◆ **ENTRIES SHOWN**:
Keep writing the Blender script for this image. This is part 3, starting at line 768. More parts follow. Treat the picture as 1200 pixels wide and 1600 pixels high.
...
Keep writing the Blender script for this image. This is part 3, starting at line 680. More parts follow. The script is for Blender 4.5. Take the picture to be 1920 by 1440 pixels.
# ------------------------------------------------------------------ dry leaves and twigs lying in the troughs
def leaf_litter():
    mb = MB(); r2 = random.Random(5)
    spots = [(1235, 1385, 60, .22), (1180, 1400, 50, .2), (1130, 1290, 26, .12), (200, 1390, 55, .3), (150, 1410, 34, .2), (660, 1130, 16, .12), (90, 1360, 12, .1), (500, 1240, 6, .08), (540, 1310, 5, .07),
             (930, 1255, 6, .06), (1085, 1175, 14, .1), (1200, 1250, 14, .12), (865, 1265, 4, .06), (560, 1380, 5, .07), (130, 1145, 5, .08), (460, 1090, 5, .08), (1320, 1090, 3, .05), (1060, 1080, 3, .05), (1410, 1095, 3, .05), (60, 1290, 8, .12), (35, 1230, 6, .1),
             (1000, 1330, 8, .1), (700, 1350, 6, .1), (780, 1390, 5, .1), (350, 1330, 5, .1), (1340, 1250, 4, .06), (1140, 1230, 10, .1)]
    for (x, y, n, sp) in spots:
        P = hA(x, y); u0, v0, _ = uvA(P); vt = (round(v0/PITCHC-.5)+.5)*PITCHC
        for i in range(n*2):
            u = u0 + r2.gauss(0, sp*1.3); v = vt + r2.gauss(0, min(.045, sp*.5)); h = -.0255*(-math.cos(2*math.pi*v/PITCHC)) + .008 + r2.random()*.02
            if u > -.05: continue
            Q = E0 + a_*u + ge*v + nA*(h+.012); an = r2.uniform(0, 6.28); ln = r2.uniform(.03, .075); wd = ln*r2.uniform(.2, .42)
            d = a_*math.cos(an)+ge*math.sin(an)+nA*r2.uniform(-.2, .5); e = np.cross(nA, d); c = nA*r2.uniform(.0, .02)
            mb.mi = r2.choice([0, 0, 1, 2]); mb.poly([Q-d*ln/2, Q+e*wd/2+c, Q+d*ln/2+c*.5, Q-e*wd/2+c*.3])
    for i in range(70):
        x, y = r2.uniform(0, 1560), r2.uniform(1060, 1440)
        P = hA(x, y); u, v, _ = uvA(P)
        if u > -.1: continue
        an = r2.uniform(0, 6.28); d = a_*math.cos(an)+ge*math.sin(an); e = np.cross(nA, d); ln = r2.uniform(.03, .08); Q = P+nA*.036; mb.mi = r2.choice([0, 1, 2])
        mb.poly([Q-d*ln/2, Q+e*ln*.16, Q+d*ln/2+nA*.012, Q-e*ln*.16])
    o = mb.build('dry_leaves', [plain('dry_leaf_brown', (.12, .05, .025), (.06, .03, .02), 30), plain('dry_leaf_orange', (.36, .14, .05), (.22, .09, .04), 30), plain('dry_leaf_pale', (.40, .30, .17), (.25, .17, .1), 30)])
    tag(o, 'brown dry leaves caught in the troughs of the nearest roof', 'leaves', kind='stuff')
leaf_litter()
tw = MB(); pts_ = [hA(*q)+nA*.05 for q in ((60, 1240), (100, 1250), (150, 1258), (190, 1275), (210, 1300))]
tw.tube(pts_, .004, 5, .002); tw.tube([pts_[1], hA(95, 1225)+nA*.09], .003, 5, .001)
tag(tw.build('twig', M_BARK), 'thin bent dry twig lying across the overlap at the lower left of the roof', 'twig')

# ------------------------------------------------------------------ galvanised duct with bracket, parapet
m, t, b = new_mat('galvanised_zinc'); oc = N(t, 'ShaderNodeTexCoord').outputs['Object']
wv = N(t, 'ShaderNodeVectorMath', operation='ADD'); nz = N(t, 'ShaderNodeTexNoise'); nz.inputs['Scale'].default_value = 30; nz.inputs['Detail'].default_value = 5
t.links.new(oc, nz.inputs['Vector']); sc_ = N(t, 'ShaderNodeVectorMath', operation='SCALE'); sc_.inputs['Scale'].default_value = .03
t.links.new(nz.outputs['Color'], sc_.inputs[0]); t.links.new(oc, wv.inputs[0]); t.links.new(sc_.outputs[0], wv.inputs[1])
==
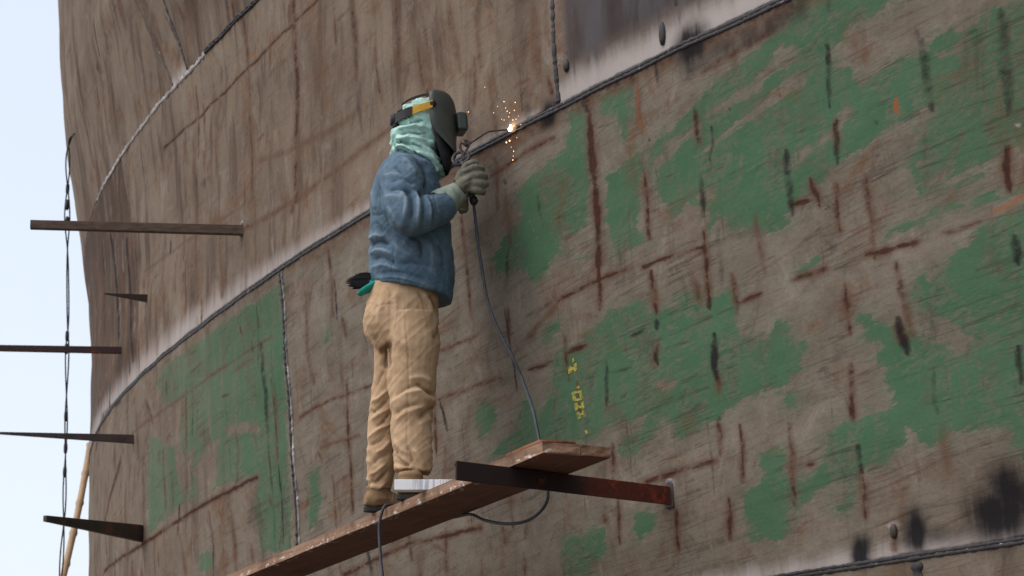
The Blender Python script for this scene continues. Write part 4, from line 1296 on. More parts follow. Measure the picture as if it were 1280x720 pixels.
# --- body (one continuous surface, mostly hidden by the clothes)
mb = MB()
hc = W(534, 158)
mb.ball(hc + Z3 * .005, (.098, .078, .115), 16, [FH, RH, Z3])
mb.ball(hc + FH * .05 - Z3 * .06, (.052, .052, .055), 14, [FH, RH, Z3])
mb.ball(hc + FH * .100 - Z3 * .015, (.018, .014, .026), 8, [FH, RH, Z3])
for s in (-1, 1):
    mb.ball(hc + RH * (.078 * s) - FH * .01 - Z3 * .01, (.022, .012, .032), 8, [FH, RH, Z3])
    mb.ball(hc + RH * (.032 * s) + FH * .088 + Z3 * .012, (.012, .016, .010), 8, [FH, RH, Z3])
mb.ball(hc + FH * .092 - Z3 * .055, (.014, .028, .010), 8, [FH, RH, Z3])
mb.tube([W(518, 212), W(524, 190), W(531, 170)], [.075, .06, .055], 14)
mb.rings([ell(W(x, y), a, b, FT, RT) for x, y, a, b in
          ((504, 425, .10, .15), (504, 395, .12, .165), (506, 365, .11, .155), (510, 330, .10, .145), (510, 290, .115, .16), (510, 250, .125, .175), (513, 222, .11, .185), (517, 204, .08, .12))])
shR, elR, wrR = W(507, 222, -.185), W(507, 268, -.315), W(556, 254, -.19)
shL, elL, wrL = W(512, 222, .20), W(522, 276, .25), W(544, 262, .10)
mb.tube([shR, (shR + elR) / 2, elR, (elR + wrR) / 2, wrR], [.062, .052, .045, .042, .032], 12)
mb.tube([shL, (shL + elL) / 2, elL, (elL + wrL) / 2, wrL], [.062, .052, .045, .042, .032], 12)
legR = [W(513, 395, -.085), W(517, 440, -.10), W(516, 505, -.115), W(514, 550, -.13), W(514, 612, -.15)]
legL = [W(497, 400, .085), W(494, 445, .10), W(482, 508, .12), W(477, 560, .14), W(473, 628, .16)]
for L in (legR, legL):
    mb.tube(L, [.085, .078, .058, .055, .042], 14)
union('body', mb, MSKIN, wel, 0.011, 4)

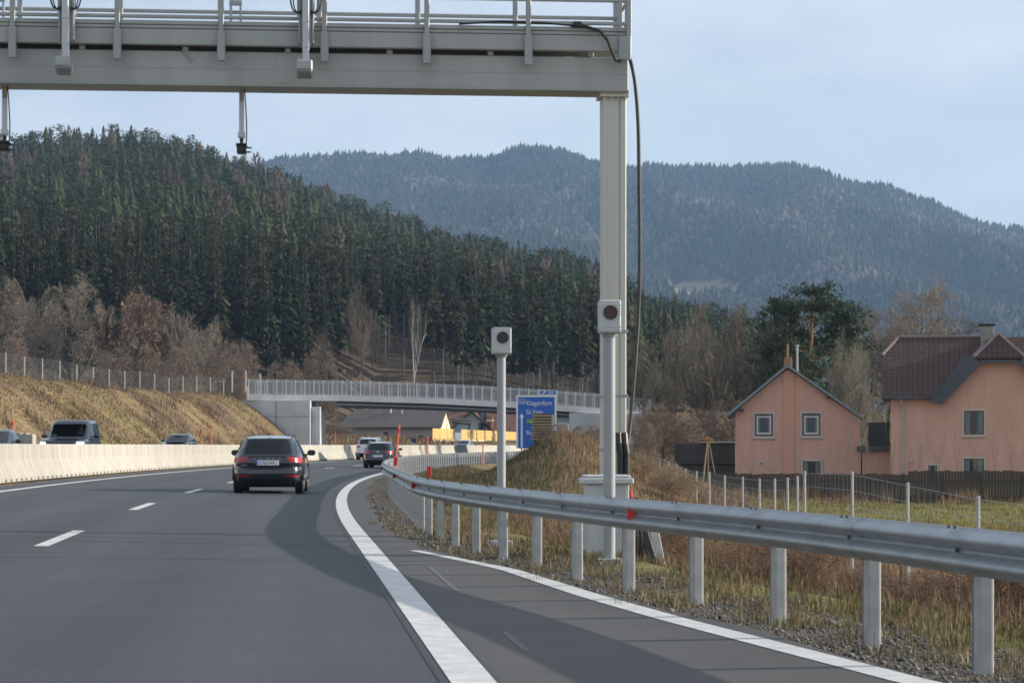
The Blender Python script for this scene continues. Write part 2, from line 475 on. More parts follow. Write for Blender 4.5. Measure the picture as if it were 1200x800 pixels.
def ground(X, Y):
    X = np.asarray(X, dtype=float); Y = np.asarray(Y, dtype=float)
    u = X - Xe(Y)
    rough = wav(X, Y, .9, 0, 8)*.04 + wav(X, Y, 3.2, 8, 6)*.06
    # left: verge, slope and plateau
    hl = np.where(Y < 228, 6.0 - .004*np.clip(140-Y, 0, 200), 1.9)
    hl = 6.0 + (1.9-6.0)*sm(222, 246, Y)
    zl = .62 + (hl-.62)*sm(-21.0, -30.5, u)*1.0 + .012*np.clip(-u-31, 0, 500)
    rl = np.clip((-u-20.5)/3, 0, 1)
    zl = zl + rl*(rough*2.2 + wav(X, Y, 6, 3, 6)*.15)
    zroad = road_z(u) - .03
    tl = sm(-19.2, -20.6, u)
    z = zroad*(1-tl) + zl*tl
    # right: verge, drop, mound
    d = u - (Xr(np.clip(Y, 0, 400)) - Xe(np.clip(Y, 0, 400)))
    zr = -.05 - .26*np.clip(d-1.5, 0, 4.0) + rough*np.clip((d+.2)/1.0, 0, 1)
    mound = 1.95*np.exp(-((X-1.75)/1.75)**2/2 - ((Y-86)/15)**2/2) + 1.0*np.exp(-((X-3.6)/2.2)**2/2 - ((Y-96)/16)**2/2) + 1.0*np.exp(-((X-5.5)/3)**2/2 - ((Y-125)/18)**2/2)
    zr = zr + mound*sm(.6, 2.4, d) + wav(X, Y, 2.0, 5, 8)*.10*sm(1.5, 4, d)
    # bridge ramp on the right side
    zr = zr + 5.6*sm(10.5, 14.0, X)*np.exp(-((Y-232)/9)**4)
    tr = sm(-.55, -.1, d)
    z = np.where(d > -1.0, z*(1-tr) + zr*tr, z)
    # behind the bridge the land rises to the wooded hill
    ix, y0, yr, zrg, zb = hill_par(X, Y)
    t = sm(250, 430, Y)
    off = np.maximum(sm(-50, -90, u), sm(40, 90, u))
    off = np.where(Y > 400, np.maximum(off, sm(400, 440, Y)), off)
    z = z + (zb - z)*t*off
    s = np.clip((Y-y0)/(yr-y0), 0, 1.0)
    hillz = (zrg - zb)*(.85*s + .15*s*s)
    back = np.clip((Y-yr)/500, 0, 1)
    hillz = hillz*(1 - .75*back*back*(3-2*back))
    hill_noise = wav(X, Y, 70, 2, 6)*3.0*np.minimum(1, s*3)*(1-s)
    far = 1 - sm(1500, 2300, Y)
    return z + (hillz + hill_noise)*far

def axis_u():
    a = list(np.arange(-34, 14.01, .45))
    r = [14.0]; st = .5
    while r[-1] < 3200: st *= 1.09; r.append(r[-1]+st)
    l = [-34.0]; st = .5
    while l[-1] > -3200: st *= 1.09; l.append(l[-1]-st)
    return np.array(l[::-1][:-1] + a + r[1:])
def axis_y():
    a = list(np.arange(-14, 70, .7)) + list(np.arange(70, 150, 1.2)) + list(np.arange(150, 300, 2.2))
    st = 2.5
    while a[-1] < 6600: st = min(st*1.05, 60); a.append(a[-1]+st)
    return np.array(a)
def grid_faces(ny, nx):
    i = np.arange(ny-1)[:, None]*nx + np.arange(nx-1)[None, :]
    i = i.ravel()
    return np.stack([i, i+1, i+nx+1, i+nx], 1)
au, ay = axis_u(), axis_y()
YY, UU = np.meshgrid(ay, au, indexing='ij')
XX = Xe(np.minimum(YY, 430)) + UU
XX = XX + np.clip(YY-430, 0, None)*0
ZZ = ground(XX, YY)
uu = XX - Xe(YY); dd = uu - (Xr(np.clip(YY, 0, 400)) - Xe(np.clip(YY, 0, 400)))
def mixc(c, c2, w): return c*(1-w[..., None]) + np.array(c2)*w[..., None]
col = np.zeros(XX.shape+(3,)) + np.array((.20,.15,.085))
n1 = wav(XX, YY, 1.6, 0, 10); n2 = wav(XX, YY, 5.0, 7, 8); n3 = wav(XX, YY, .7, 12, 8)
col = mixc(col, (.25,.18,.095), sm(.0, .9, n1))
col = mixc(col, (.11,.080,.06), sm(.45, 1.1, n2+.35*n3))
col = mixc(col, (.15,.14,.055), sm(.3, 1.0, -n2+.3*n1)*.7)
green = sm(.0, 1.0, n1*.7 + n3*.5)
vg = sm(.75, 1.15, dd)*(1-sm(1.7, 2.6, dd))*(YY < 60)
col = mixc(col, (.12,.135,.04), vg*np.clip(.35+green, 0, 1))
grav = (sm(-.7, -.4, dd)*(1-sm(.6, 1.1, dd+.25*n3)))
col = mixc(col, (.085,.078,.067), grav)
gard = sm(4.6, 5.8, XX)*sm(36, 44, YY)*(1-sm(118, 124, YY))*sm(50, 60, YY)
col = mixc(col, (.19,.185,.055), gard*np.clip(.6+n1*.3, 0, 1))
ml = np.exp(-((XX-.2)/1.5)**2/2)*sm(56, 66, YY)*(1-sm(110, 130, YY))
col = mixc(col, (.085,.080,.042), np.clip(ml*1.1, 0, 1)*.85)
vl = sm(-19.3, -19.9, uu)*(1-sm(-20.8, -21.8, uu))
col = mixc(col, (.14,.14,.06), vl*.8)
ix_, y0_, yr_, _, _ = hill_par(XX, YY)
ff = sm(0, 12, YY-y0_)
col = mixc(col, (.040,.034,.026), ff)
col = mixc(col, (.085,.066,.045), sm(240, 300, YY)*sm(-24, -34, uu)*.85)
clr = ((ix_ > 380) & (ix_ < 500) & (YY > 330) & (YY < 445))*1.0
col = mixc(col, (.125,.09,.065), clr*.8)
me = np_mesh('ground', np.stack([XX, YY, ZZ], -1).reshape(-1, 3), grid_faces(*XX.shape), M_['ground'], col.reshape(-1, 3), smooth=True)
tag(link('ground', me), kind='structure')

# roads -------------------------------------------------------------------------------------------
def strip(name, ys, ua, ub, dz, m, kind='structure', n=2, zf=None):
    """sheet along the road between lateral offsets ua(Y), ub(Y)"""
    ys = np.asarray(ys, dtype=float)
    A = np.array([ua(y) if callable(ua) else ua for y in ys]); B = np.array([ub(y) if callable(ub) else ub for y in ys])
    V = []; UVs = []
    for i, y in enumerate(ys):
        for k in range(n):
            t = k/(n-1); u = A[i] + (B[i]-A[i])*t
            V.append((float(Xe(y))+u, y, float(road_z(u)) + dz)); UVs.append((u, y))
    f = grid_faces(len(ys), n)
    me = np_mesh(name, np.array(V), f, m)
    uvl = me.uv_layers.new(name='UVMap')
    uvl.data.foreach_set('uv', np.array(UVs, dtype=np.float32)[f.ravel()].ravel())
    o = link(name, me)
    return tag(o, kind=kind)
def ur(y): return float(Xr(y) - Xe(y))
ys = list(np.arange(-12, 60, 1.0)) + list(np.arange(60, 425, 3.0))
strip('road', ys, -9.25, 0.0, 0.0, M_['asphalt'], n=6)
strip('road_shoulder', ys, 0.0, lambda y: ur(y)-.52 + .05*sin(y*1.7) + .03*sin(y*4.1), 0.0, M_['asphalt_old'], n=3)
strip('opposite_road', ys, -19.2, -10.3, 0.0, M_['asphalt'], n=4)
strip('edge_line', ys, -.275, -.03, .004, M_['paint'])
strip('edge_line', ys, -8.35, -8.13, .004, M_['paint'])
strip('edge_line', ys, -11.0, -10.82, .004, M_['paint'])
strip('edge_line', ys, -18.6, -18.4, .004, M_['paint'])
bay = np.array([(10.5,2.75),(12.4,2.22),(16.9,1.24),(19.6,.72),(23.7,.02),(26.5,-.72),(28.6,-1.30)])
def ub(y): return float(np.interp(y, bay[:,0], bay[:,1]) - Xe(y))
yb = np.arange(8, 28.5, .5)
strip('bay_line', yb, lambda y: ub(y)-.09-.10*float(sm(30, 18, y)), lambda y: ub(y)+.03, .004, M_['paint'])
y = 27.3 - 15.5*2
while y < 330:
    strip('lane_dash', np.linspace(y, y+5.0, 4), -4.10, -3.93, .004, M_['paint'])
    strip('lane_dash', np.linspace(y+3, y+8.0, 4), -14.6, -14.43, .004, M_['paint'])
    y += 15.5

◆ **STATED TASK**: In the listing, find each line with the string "Keep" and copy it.

◆ **RESPONSE**:
Keep writing the Blender script for this image. This is part 3, starting at line 768. More parts follow. Treat the picture as 1200 pixels wide and 1600 pixels high.
Keep writing the Blender script for this image. This is part 3, starting at line 680. More parts follow. The script is for Blender 4.5. Take the picture to be 1920 by 1440 pixels.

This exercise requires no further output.